» WHAT THIS TASK INVOLVES
Write out again, unaltered, the lines from the start through the line containing "0][R.randint(4)]], 'scrub_clump', x, y, s*1.3, s, scrub)".

======== INFORMATION SUPPLIED ========

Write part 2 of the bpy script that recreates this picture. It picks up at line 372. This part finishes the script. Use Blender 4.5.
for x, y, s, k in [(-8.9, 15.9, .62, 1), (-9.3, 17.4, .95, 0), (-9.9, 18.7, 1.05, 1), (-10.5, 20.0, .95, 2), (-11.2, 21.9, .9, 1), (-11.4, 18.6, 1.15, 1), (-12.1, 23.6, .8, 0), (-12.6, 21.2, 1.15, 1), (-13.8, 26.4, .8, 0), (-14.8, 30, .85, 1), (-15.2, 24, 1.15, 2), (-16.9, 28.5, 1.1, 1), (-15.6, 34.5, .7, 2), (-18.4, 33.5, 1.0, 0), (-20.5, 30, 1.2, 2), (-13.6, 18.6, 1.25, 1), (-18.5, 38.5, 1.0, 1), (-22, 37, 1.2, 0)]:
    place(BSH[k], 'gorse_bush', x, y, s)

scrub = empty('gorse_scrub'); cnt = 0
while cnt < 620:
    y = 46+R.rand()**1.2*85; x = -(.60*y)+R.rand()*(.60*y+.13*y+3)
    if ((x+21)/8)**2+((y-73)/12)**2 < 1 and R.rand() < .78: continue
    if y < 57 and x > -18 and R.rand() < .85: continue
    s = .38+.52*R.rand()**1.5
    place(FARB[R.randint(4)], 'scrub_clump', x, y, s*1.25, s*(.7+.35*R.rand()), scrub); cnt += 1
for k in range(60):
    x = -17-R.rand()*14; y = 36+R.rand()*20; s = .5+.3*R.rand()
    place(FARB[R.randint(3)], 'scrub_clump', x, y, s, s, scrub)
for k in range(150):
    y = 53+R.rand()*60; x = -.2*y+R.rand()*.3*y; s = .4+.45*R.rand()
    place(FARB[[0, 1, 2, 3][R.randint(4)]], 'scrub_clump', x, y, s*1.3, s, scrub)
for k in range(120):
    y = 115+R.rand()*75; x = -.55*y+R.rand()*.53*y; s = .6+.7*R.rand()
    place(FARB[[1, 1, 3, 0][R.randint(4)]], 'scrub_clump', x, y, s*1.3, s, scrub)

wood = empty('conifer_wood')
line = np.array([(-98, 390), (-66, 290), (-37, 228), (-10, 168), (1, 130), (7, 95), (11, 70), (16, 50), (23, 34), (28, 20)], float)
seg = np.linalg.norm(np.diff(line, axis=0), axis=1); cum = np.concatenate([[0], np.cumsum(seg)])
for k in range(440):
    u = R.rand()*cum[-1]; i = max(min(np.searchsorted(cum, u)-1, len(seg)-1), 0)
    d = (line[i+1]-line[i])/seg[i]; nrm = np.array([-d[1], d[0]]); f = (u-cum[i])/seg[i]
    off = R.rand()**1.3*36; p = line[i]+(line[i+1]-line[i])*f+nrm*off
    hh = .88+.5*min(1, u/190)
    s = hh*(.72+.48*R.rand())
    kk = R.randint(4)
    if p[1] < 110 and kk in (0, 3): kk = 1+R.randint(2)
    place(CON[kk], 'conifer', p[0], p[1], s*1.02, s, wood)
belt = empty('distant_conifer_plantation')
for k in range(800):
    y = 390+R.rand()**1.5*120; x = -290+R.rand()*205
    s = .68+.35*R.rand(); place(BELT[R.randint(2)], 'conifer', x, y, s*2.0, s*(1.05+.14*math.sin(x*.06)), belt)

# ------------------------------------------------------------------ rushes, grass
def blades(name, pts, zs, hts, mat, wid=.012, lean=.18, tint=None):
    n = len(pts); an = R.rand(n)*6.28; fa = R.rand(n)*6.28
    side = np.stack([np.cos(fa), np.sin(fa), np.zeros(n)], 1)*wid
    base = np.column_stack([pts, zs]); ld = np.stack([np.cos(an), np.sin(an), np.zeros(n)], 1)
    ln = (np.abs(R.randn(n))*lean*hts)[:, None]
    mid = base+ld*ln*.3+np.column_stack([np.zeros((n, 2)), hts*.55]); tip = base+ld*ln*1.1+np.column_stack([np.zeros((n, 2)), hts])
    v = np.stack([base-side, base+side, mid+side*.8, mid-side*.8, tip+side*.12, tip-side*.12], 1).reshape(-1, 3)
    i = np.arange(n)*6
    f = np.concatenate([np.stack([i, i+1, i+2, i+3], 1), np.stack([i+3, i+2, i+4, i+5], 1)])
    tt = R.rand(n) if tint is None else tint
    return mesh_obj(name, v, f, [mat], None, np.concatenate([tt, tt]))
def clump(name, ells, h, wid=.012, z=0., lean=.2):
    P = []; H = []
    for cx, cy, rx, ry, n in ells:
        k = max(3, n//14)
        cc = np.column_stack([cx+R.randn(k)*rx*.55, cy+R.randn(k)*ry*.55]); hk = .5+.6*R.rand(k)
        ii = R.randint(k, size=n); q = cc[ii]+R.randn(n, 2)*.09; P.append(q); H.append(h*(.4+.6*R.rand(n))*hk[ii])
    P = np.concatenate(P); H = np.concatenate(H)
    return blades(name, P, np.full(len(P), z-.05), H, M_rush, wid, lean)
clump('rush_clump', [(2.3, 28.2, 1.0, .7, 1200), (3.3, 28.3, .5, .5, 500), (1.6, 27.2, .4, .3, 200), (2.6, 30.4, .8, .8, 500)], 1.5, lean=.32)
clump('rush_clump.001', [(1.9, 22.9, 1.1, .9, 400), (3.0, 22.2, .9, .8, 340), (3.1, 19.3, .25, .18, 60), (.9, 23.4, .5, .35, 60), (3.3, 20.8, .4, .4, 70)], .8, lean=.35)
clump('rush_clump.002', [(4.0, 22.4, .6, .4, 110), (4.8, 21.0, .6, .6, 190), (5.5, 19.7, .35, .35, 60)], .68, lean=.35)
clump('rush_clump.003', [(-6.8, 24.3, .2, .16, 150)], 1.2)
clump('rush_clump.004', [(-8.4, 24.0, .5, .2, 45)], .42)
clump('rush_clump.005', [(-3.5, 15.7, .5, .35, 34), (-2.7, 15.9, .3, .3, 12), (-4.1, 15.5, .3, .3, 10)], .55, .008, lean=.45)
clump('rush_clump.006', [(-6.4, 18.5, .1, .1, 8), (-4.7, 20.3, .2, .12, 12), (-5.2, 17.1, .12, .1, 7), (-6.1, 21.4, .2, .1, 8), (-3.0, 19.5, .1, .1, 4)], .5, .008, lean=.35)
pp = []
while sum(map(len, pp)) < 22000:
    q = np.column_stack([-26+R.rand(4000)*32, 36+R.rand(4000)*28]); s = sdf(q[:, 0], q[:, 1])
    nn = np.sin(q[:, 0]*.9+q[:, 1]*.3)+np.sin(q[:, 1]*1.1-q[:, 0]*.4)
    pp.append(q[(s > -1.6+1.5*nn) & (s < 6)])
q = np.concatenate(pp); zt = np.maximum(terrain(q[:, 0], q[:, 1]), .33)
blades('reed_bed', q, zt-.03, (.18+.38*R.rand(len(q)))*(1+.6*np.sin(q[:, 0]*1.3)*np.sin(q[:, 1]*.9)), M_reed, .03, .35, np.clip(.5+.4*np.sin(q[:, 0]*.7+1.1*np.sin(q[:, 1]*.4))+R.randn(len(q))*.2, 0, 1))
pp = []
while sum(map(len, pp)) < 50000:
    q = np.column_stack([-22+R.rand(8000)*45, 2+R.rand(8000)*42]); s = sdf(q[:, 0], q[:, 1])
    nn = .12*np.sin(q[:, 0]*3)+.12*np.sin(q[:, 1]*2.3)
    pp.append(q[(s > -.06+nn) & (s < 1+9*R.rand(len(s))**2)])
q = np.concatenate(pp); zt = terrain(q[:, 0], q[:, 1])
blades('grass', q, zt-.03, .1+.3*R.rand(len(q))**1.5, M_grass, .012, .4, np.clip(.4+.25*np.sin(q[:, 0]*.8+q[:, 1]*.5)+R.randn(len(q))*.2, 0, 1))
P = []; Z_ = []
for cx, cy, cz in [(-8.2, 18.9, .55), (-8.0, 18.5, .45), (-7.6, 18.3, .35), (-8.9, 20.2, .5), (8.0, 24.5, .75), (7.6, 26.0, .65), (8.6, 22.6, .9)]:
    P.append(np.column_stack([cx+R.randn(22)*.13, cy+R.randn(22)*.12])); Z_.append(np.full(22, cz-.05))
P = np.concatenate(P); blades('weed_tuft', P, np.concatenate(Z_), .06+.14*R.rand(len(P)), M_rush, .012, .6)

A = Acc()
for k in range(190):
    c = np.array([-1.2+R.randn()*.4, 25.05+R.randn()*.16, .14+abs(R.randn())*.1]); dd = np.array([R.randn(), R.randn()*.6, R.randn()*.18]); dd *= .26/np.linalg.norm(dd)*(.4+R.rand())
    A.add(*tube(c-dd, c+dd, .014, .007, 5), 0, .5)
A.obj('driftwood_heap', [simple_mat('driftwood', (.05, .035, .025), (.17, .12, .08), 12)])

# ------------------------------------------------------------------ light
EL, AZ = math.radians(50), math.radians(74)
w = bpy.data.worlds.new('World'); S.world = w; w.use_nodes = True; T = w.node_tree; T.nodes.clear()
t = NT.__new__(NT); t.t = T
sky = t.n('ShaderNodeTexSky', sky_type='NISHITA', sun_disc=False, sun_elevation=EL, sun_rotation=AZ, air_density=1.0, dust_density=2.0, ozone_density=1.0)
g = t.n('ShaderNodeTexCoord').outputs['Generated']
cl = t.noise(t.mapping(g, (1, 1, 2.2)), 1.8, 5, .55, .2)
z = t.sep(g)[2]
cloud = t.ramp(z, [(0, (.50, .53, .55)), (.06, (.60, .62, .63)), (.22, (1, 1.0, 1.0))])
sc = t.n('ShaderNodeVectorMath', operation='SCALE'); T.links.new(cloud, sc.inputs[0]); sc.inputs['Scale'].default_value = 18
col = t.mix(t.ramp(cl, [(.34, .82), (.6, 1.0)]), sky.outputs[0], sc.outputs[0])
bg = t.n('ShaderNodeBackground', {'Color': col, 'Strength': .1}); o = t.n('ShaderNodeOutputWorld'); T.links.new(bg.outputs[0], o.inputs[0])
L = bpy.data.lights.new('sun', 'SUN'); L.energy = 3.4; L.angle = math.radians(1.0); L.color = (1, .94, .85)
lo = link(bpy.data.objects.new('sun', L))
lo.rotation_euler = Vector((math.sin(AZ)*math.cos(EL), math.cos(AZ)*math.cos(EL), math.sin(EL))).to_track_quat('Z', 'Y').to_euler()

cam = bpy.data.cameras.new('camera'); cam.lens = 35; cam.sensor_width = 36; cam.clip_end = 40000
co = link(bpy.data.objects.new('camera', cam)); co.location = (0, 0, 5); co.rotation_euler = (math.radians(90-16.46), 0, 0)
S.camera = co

========

» CORRECT RESULT
Write part 2 of the bpy script that recreates this picture. It picks up at line 372. This part finishes the script. Use Blender 4.5.
for x, y, s, k in [(-8.9, 15.9, .62, 1), (-9.3, 17.4, .95, 0), (-9.9, 18.7, 1.05, 1), (-10.5, 20.0, .95, 2), (-11.2, 21.9, .9, 1), (-11.4, 18.6, 1.15, 1), (-12.1, 23.6, .8, 0), (-12.6, 21.2, 1.15, 1), (-13.8, 26.4, .8, 0), (-14.8, 30, .85, 1), (-15.2, 24, 1.15, 2), (-16.9, 28.5, 1.1, 1), (-15.6, 34.5, .7, 2), (-18.4, 33.5, 1.0, 0), (-20.5, 30, 1.2, 2), (-13.6, 18.6, 1.25, 1), (-18.5, 38.5, 1.0, 1), (-22, 37, 1.2, 0)]:
    place(BSH[k], 'gorse_bush', x, y, s)

scrub = empty('gorse_scrub'); cnt = 0
while cnt < 620:
    y = 46+R.rand()**1.2*85; x = -(.60*y)+R.rand()*(.60*y+.13*y+3)
    if ((x+21)/8)**2+((y-73)/12)**2 < 1 and R.rand() < .78: continue
    if y < 57 and x > -18 and R.rand() < .85: continue
    s = .38+.52*R.rand()**1.5
    place(FARB[R.randint(4)], 'scrub_clump', x, y, s*1.25, s*(.7+.35*R.rand()), scrub); cnt += 1
for k in range(60):
    x = -17-R.rand()*14; y = 36+R.rand()*20; s = .5+.3*R.rand()
    place(FARB[R.randint(3)], 'scrub_clump', x, y, s, s, scrub)
for k in range(150):
    y = 53+R.rand()*60; x = -.2*y+R.rand()*.3*y; s = .4+.45*R.rand()
    place(FARB[[0, 1, 2, 3][R.randint(4)]], 'scrub_clump', x, y, s*1.3, s, scrub)
for k in range(120):
    y = 115+R.rand()*75; x = -.55*y+R.rand()*.53*y; s = .6+.7*R.rand()
    place(FARB[[1, 1, 3, 0][R.randint(4)]], 'scrub_clump', x, y, s*1.3, s, scrub)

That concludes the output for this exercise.